I am, indeed, a king, because I know how to rule myself.
Thursday, November 6, 2014
A
I craved for you, for your friendship, for "us". I'm craving for you since summer. You just didn't care. You thought I was ok but right now, you barely know anything about me. It's so damn hard because I want you to know everything, like you used to. I have kind-of-friends but none of them means to me what you mean. I feel like I've lost my sister or a part of me. I cry everyday because of this; my boyfriend knows it, everybody knows it, everybody knows how much I need you. I'm so fucking scared. Today I've watched you cry and I cried after because I've wanted to help you so bad but you treated me like a stranger, you put someone else first. I've cried too, you know, two weeks ago and you asked me if I was crying because of my parents but when you asked me if I was crying because of you I've only started to cry harder. Are you too blind to notice how much I miss you? I MISS YOU. The real you. The one I've always wanted to be there for, my jealous best friend, the one I thought will always be there for me.

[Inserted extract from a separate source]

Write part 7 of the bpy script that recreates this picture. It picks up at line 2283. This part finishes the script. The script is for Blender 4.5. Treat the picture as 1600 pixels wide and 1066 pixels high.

Two weeks ago when I was crying, you asked me 2 questions, then you went out of the classroom to see your boyfriend. You left me there. Crying. Today when I saw you crying I wanted to hug you -like I used to do everytime you cried before- but then I remembered how you treated me when the world came crushing down on me. No *bear-hug* from you. No nothing. If you would've been interested in me, you would've known that I miss you too much and I cry too much because of you and I'm not ok either. You always care about anybody else but me and that's kind of fucked up because you used to tell me that I'm the one that comes first.